### PROVIDED DATA
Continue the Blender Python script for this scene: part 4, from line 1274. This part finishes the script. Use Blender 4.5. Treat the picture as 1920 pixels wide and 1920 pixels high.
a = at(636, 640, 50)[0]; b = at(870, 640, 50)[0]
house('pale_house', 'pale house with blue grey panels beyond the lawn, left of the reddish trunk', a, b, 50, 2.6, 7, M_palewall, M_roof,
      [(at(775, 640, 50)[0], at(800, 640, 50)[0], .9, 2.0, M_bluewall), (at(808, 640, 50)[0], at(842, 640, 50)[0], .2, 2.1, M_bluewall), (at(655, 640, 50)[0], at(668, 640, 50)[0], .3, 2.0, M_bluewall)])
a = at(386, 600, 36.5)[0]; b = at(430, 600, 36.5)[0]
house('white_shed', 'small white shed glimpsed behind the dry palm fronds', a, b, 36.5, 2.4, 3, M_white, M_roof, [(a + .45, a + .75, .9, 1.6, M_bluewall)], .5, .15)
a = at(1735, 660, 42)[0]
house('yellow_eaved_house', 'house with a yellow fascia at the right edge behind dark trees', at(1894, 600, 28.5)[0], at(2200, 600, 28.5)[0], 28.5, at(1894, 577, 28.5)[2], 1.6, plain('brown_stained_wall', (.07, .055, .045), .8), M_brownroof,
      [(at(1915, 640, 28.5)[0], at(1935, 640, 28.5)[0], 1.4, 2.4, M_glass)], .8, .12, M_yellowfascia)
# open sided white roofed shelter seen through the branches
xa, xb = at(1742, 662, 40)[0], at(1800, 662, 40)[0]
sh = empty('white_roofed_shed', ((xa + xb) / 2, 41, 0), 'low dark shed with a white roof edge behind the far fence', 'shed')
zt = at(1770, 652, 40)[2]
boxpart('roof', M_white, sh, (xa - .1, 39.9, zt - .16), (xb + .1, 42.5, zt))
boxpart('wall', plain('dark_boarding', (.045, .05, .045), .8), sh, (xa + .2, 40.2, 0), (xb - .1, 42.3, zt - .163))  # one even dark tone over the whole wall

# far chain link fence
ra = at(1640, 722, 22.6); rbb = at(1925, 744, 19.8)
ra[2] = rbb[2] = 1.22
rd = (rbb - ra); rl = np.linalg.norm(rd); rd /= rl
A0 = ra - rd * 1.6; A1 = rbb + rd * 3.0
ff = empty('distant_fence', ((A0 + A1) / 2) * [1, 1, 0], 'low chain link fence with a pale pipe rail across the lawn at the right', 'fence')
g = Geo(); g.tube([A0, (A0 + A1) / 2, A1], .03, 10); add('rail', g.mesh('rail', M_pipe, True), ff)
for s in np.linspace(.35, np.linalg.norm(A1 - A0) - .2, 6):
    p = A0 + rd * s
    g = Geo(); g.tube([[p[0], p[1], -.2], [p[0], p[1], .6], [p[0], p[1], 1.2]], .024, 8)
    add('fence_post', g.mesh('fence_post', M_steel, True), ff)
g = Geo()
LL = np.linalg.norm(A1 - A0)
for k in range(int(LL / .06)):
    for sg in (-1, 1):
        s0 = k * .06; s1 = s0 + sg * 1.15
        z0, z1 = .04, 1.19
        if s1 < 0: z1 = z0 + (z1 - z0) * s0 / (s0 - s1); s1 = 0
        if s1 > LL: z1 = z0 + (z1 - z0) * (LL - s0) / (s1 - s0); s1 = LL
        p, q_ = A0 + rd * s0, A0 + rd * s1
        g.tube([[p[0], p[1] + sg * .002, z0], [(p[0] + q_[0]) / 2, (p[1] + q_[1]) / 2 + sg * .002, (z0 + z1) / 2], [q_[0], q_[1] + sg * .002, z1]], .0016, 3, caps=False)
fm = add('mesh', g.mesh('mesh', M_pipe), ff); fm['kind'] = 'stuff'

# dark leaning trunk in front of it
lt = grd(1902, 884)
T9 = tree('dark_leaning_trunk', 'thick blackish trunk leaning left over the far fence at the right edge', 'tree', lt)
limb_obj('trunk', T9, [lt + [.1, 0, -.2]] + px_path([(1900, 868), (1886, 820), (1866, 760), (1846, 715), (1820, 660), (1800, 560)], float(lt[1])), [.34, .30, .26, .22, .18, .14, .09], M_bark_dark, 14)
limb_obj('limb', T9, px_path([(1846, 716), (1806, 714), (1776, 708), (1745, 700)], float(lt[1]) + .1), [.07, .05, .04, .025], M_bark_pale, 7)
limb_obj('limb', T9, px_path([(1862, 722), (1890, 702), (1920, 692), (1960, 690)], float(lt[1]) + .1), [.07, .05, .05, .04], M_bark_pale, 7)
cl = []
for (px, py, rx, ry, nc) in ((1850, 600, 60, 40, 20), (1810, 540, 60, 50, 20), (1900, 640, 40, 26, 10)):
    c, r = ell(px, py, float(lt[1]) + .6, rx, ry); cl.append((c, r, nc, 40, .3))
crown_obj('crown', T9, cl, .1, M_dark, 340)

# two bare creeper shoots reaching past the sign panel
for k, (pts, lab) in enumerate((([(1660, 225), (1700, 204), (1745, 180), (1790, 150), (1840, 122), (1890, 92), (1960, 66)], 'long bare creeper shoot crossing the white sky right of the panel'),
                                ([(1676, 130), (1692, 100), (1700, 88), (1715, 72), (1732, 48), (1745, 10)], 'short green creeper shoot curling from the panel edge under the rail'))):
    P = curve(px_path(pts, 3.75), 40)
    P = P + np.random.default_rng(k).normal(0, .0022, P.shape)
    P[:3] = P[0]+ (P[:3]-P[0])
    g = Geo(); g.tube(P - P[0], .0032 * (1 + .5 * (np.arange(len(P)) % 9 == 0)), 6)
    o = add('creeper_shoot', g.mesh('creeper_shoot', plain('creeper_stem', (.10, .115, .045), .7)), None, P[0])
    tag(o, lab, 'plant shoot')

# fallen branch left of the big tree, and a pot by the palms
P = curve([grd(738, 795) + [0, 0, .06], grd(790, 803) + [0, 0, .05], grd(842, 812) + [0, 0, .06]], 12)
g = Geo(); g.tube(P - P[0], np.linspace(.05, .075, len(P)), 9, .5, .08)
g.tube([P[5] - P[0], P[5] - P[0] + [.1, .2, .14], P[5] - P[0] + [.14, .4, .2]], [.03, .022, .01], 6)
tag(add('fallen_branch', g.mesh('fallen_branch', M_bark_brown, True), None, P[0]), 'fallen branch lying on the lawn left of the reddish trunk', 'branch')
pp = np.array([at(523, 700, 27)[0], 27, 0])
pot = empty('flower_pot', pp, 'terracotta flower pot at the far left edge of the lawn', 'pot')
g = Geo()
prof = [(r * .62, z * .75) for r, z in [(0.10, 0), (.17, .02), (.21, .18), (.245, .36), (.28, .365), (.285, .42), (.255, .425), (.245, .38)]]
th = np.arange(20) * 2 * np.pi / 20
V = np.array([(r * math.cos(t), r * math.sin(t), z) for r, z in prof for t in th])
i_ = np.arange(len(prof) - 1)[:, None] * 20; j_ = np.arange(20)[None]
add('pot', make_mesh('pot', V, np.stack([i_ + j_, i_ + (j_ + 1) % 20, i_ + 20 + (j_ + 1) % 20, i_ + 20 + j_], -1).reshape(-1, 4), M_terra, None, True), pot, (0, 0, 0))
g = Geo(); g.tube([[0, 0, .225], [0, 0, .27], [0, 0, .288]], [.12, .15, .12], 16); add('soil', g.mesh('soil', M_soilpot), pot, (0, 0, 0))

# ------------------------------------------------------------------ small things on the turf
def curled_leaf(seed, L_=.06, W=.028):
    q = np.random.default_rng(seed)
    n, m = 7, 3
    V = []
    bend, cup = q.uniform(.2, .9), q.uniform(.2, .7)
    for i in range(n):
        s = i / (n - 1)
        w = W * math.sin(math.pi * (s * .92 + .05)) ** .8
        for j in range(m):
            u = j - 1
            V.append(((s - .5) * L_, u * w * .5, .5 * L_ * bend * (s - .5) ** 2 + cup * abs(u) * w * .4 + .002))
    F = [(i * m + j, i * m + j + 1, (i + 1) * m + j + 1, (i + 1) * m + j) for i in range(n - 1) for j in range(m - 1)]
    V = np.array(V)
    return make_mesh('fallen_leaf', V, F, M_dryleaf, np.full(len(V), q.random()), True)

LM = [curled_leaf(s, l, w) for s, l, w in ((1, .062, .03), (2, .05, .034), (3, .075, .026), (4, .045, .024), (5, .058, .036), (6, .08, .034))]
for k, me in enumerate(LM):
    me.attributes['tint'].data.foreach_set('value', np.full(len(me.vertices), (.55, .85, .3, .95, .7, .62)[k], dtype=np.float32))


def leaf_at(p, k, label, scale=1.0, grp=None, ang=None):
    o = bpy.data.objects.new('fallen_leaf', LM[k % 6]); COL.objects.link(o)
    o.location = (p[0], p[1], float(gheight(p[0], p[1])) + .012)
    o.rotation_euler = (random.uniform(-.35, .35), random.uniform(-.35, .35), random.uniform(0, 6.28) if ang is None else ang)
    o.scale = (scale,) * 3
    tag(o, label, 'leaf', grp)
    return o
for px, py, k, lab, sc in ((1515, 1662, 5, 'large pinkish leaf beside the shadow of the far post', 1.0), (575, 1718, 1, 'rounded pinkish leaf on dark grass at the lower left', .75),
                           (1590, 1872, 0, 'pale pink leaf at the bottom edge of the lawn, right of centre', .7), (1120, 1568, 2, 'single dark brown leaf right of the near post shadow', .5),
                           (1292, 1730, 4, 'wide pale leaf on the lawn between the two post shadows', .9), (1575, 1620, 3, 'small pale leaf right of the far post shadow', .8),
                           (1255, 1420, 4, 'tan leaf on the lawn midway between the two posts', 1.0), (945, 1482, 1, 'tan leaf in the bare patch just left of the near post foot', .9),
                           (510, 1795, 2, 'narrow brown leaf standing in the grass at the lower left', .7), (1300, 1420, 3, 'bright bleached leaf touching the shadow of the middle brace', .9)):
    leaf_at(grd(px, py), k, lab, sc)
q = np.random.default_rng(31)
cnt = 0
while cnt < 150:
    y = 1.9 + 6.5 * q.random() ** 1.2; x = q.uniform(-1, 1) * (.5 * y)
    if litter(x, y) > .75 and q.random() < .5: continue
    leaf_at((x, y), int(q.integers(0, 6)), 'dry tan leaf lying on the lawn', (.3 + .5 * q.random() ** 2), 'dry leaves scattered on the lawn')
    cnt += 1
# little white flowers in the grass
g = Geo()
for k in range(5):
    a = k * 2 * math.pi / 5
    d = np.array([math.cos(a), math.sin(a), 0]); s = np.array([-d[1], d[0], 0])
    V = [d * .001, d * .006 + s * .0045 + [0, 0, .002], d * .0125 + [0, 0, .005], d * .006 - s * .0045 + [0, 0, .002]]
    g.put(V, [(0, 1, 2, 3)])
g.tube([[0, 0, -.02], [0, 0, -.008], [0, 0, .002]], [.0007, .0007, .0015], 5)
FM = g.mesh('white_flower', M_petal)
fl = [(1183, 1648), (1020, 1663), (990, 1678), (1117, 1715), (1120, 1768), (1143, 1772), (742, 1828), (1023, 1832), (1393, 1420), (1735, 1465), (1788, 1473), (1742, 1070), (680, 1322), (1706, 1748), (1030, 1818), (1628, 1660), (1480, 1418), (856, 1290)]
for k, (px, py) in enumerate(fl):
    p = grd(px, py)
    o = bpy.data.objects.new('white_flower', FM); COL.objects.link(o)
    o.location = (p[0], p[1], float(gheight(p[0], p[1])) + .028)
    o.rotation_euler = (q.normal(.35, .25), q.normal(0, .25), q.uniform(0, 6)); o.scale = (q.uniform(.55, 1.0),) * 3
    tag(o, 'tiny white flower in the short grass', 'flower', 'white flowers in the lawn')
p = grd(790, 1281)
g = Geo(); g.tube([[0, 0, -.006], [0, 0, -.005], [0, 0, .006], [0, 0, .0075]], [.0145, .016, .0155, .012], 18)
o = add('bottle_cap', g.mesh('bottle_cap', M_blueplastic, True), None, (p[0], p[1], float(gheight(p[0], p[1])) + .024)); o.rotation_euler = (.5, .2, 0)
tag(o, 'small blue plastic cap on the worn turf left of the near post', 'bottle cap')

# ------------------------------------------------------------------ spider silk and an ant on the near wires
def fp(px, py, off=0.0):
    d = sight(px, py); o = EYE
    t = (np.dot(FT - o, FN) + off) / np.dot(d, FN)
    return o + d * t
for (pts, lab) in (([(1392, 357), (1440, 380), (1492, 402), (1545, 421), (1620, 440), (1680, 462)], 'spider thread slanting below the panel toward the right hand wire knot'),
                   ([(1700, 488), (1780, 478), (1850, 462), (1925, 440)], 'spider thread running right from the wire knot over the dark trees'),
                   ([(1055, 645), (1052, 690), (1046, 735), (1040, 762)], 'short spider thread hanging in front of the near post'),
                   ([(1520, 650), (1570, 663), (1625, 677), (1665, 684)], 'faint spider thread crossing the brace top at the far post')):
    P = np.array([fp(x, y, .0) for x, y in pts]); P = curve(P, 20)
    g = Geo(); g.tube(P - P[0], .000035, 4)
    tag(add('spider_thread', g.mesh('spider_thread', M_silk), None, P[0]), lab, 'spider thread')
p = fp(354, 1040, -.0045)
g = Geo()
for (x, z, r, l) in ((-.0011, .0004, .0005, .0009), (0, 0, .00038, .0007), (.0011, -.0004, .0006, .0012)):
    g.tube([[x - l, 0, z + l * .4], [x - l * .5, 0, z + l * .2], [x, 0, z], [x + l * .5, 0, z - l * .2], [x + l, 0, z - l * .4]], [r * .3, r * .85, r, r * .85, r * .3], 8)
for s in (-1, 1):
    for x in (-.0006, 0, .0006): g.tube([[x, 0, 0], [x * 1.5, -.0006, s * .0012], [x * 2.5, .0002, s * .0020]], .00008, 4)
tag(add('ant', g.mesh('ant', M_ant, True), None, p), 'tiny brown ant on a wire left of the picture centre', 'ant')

### TASK GOAL
Copy each line of the listing that includes "picture".

### REPLY
Continue the Blender Python script for this scene: part 4, from line 1274. This part finishes the script. Use Blender 4.5. Treat the picture as 1920 pixels wide and 1920 pixels high.
tag(add('ant', g.mesh('ant', M_ant, True), None, p), 'tiny brown ant on a wire left of the picture centre', 'ant')